This is a great article because it outlines most of the fears I always had when looking at scan results in my own systems that separated the types of vulnerabilities from critical down to low. Vulnerability scans provide a way for organizations to check how resistant their networks will be to an attack. The way they typically work is this: a scan shows the known vulnerabilities in the target systems and then ranks them by severity, usually on a scale of “Low,” “Medium,” “High” and “Critical.” In order to best protect the network, the Critical and High severity vulnerabilities are fixed, the Medium severity vulnerabilities are dealt with when and if there is personnel and budget capacity, and the Low severity vulnerabilities are left to persist indefinitely.

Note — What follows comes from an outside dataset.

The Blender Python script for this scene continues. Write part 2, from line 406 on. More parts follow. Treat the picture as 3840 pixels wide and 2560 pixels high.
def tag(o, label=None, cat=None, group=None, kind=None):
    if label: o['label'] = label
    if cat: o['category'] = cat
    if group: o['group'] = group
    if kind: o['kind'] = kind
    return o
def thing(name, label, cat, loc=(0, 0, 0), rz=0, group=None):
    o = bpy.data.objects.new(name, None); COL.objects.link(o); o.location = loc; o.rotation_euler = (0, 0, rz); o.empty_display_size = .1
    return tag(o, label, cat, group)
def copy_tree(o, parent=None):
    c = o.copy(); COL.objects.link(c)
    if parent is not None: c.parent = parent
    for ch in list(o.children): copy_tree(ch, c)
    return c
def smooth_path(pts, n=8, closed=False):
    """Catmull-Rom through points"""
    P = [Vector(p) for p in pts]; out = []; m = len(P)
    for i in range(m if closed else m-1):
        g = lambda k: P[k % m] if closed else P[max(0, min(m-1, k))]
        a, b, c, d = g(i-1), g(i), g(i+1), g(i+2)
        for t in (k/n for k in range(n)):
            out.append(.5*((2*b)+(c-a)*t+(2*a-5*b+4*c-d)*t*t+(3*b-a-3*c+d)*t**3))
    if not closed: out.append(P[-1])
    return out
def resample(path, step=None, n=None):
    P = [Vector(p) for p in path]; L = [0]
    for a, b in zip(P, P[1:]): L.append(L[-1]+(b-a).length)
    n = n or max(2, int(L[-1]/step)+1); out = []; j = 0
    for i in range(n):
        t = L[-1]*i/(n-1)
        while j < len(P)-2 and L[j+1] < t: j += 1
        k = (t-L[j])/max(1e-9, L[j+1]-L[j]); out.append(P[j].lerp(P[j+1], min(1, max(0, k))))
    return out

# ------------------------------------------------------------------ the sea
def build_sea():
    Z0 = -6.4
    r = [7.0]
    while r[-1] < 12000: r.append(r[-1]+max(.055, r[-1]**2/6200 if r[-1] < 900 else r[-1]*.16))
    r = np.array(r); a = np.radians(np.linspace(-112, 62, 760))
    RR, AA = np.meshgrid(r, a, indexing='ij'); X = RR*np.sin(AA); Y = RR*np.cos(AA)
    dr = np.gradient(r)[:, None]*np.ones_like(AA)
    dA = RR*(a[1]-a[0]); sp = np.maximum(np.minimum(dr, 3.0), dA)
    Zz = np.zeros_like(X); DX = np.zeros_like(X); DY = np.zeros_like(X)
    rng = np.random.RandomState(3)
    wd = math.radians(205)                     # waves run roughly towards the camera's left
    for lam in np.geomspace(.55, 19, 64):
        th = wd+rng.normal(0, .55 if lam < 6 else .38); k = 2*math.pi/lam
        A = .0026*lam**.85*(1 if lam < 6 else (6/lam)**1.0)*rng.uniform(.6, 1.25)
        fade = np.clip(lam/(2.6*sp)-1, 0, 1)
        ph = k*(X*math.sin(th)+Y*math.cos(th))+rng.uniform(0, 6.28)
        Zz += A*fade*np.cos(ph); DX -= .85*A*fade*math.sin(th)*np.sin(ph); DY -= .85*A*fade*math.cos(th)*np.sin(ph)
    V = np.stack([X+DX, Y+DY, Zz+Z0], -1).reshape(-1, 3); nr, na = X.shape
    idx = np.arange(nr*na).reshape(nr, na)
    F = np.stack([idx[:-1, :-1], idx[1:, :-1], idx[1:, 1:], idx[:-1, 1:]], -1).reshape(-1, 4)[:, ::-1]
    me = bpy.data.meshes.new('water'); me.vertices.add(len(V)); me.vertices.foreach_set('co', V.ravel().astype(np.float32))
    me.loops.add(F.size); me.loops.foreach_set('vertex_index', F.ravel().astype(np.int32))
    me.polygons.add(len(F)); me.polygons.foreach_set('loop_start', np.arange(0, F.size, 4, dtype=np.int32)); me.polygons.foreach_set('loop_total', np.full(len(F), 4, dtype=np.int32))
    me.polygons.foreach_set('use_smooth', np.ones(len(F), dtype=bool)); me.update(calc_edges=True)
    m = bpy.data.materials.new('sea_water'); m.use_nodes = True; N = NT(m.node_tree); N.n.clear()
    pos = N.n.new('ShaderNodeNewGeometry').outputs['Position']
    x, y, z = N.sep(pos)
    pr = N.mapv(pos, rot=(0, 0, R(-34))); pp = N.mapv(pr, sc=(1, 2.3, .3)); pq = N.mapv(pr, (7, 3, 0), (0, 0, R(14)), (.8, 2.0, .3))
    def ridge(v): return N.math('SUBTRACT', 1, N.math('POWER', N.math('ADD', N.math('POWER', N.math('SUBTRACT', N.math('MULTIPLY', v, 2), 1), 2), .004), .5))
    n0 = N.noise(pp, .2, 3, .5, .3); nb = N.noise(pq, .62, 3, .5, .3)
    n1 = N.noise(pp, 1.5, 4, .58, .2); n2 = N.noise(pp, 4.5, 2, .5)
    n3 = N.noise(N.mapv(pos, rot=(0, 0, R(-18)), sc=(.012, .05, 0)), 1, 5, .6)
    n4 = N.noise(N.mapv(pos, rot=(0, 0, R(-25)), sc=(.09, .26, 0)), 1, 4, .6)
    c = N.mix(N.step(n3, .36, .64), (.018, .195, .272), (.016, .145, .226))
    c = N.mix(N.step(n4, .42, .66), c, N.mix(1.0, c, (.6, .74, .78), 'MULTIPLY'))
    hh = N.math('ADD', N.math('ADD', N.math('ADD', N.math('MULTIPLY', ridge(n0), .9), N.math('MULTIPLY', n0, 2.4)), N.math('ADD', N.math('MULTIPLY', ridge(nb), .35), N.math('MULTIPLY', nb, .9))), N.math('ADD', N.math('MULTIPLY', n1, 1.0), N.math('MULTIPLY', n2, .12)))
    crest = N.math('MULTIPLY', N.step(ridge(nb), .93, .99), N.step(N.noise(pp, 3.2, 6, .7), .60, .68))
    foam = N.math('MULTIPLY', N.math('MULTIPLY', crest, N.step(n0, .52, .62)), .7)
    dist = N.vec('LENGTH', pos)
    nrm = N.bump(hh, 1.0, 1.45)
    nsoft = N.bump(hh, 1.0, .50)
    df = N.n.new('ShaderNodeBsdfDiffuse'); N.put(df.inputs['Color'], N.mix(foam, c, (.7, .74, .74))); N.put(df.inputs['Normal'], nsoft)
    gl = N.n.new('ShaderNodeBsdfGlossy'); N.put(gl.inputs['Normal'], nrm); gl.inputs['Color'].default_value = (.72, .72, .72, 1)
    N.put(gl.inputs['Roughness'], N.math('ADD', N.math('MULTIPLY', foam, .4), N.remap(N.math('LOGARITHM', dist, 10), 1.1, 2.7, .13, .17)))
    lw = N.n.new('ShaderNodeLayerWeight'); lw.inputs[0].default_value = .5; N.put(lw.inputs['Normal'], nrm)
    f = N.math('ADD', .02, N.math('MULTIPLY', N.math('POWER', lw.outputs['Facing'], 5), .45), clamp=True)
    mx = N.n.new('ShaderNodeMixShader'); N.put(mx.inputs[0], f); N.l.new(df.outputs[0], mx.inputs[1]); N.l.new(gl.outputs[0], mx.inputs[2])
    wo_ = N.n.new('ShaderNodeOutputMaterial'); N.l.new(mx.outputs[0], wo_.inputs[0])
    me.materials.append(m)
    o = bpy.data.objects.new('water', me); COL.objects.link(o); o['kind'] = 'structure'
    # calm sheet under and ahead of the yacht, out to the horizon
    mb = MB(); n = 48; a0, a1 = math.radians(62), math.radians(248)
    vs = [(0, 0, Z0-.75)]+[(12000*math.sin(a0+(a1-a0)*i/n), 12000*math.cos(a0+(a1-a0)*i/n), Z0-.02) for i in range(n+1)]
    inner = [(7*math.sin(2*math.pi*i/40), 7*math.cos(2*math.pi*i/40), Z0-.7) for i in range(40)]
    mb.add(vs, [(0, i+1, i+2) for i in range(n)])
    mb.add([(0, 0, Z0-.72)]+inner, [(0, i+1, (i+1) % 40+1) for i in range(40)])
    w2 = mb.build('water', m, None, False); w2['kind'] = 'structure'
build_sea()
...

First it is necessary to understand how vulnerabilities are assigned a severity ranking. Let’s assume that the scanning tool’s severity rankings are based either directly or indirectly on a vulnerability’s Common Vulnerability Scoring System score.
The general idea is that a number of criteria are considered in order to calculate a “Base Score” for a vulnerability. The Base Score ranges from 0-10 where the threshold for Medium Severity is 4.0, High is 7.0 and Critical is 9.0, and it is this information that is often used to assign severity ratings to vulnerability scanning tool findings.
The Base Scores are calculated using a number of factors including how complex a vulnerability is to exploit, where it can be exploited from, whether an attacker needs to be authenticated, and what the potential impact would be on confidentiality, integrity and availability. While these are all valid criteria that can tell us quite a bit about a vulnerability, the base score ignores some key things that should matter to us. The full version of the CVSS can also calculate “Temporal” and “Environmental” scores.
Focusing on the Critical and High Risk vulnerabilities also ignores the possibility of vulnerabilities being chained together by an attacker. For example, one vulnerability may allow an attacker to gain a foothold on a system under an account with very low privileges while another vulnerability may allow an attacker to escalate privileges to an administrator level. Taken independently these vulnerabilities might each be Low or Medium severity but when combined together the result is an attacker who can gain remote access with administrator level privileges which many organizations would (or at least should) consider high risk. A real world example of how chaining vulnerabilities this way works can be seen in the “Hot Potato” exploit that relies on a series of Windows vulnerabilities, some of which date back over a decade.